This entry introduces two projects/websites developed by the Global Footprint Network (GFN).
First is the Ecological Footprint Calculator, a comprehensive sustainability metric that represents the core of Global Footprint Network’s activities. The Calculator was created by Mathis Wackernagel and William Rees in the early 1990s as part of Wackernagel’s PhD research at the University of British Columbia.
Over the years, the Ecological Footprint concept has been refined methodologically and popularized through countless educational and awareness raising efforts. According to GFN, the Ecological Footprint continues to be the only metric that comprehensively compares human demand on nature against nature’s capacity to regenerate. Since its inception, GFN has calculated Footprints of countries for each year UN data is available. Currently this means from 1961 to 2014.
More recently the GFN network introduced another metric, called the Earth Overshoot Day. This metric is based on the data from the Ecological Footprint and calculates the day in the year on which we crossed the sustainability threshold for our planet. In 2018 that day was August 1st. The concept of Earth Overshoot Day has been used in many public campaigns that aimed to raise the awareness about sustainability challenges (including climate change) that are grounded in broader and more complex issues than merely rising CO2 emissions.
The websites listed in this entry provide a comprehensive set of sustainability-related data that is presented in very clear, accessible and communicable ways. The methodology of metrics is explained and country-specific data is available for all countries of the world.
The data available can be used to help build arguments for the need (and urgency) of sustainability-related action (in different national contexts) and the value of education in addressing these issues. Using the Ecological Footprint Calculator and Overshoot data can help introduce sustainability challenges to new audiences (and potential new partners), as well as to media and policy makers.

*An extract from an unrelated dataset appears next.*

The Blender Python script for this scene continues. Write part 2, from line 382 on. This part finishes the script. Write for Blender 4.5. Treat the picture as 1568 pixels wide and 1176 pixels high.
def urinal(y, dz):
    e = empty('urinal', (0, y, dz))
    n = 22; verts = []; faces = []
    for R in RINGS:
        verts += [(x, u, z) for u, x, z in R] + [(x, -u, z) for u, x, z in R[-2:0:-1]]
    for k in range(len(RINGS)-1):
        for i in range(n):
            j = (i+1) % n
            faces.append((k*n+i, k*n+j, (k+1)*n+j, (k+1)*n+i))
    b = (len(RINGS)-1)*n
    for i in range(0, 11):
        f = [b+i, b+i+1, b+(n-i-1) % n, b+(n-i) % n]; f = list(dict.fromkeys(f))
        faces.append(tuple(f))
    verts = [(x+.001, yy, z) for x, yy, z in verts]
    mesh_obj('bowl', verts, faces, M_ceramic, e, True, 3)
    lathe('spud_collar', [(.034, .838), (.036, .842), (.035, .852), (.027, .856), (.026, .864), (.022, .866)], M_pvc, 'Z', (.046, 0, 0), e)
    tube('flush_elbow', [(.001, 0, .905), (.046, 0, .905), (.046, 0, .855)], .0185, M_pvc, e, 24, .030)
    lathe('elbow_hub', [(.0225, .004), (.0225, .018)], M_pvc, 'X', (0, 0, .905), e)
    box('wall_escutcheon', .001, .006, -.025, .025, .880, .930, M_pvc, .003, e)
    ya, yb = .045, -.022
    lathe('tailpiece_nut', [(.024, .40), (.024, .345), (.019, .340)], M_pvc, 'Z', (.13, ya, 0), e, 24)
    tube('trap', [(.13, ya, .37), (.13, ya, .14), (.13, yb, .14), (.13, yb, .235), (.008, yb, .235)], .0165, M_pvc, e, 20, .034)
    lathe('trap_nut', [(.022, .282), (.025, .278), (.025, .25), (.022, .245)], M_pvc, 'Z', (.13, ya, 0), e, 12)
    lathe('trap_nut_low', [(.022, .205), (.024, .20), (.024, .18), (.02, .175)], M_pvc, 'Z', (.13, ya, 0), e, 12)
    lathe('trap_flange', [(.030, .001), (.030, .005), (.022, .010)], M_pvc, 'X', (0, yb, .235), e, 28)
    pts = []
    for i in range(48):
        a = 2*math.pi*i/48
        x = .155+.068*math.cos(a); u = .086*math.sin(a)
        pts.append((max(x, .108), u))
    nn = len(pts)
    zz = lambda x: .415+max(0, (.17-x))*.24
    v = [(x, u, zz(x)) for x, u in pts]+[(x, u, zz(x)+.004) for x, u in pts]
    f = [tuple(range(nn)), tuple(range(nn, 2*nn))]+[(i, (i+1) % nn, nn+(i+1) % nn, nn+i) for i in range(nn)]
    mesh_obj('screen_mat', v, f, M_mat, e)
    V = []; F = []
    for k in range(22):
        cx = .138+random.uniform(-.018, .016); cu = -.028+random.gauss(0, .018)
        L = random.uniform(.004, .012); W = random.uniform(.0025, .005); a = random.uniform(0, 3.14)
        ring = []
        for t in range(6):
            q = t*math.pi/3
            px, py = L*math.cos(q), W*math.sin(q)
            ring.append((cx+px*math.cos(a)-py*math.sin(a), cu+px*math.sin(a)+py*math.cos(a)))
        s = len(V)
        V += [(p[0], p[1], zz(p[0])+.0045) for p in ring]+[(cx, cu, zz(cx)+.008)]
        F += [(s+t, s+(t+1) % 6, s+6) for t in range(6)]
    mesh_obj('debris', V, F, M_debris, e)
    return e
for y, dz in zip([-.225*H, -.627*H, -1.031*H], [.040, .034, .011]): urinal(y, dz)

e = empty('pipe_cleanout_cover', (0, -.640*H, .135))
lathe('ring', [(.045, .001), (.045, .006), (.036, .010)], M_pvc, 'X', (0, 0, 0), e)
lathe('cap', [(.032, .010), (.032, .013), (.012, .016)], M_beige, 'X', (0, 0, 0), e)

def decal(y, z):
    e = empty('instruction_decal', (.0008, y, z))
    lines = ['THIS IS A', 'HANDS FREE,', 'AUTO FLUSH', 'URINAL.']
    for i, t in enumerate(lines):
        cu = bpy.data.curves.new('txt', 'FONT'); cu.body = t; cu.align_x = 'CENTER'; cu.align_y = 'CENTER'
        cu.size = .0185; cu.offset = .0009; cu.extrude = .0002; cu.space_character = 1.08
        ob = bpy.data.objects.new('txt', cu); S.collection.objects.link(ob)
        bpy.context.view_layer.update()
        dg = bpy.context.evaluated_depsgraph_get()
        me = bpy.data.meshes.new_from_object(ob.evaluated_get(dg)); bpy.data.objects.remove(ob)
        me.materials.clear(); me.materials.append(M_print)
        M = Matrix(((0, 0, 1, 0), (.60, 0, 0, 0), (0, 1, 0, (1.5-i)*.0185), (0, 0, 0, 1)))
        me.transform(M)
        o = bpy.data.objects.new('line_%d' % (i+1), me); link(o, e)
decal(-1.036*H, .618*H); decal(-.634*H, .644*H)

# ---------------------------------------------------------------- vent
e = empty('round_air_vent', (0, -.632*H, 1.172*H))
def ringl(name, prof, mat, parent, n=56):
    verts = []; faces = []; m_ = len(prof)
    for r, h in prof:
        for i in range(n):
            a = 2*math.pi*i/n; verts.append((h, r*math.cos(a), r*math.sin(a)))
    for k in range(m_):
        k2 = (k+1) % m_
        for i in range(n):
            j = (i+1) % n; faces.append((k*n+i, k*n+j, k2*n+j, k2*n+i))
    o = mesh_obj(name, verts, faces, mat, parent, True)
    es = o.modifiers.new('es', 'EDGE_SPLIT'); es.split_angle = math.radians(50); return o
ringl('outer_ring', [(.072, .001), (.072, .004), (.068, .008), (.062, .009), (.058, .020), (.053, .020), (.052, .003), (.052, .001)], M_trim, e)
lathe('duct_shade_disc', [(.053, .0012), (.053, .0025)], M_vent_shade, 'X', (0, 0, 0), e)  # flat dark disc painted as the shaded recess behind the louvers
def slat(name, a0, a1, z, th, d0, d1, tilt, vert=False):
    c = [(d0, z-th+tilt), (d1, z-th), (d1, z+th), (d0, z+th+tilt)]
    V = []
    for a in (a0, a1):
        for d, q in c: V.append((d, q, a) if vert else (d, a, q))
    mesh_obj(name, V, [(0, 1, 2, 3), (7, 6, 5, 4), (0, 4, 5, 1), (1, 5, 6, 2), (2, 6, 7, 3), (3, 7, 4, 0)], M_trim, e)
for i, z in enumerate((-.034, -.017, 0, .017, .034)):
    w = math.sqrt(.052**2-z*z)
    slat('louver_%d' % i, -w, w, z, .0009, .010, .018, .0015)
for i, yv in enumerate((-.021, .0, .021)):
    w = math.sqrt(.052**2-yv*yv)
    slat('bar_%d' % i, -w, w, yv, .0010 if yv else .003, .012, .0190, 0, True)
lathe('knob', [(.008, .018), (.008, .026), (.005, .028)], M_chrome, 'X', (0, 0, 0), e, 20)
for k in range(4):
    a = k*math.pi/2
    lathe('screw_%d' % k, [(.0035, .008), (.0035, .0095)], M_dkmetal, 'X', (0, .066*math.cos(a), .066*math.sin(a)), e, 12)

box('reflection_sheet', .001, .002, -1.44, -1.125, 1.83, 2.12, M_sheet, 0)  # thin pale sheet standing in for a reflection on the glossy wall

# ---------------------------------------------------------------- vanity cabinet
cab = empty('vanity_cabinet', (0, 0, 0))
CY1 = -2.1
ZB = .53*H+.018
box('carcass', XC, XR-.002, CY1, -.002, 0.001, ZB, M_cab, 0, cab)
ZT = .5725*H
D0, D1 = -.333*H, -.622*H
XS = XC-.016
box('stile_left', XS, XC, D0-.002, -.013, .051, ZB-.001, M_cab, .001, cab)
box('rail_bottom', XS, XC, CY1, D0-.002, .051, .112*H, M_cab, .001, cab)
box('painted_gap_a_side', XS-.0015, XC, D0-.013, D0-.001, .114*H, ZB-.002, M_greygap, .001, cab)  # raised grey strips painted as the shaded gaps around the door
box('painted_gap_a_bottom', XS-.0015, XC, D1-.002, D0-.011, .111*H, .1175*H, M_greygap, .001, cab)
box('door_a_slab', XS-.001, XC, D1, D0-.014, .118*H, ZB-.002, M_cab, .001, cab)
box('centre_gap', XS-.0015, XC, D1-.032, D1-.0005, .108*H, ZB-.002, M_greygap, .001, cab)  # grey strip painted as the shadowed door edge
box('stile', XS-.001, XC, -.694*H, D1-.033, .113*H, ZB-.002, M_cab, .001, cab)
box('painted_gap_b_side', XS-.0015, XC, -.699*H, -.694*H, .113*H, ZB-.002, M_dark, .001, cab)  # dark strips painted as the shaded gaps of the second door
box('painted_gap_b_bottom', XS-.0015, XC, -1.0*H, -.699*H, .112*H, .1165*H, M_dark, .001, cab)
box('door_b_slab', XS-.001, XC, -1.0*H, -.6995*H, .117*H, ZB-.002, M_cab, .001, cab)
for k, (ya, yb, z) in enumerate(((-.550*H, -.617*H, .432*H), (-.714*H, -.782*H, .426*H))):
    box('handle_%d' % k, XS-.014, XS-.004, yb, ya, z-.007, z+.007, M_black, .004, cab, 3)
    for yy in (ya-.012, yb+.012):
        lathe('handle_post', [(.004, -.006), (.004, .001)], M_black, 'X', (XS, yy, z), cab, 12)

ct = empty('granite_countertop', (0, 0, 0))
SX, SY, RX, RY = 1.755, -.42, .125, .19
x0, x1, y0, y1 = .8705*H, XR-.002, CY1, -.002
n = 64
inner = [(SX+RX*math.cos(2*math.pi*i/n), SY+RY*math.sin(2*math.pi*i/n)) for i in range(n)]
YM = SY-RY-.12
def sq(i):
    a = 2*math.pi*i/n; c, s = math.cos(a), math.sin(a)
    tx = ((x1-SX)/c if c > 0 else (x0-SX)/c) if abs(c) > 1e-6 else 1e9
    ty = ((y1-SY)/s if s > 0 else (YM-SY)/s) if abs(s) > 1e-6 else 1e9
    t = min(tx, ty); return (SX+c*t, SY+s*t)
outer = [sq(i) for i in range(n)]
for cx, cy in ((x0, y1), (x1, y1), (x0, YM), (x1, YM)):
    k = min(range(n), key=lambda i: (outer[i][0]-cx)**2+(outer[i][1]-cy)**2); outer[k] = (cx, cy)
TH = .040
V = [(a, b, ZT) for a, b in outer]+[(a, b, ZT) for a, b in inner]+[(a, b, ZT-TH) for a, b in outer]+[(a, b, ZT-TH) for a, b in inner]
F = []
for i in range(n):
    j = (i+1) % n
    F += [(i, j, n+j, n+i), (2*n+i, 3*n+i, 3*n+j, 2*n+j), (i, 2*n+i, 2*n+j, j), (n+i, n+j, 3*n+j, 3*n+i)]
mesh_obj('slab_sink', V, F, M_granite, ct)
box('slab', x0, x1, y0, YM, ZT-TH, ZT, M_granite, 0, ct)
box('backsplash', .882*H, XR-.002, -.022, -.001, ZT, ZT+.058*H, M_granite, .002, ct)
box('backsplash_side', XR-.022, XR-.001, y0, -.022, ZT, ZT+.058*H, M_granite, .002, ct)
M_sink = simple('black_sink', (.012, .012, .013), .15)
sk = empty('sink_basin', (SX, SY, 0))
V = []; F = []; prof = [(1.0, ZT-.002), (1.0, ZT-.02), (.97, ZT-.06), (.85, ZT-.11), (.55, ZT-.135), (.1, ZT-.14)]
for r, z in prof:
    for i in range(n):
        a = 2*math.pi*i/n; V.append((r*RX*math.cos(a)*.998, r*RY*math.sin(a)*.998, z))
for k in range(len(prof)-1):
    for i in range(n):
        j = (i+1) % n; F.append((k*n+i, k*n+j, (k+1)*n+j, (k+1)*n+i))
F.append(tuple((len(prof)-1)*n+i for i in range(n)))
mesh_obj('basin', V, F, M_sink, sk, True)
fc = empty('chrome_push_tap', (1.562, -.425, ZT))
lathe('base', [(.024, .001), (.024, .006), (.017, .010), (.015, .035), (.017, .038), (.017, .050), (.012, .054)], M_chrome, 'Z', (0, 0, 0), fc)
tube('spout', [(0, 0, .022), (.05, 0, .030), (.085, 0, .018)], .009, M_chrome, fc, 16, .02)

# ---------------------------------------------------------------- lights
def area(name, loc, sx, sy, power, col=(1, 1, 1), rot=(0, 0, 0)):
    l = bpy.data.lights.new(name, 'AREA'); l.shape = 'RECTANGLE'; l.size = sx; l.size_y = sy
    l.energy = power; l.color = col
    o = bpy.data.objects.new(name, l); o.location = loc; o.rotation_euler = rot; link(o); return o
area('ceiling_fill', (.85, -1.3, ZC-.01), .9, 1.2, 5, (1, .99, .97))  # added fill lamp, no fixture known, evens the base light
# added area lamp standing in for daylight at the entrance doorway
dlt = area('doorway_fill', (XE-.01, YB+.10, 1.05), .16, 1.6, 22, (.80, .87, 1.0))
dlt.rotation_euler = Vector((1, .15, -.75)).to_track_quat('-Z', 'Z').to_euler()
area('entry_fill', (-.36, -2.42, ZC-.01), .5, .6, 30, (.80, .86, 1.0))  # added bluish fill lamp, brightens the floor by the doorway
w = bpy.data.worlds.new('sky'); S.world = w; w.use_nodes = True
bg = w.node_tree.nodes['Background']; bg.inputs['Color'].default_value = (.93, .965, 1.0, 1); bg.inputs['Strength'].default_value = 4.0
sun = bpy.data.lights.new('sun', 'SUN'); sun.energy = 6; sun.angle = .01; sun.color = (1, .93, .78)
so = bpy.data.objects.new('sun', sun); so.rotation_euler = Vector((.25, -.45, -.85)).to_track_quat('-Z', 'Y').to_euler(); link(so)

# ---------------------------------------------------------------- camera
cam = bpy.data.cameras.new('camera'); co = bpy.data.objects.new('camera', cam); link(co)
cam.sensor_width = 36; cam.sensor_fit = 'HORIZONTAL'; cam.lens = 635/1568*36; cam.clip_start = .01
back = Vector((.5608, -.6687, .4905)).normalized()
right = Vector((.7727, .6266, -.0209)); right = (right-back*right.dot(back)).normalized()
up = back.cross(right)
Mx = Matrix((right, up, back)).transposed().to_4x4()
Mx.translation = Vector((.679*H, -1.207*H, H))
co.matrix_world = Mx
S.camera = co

Although the proposed solutions (reduced energy use, better planning of new infrastructure, use of public transport, reduction in meat consumption etc.) do not address structural causes of problems, nor can they be expected to suffice as mitigation efforts (without a complete re-imagination of the existing global political economy), the data available can be used also to mobilize conversations about appropriateness, adequacy and depth of our imagined solutions to mounting problems.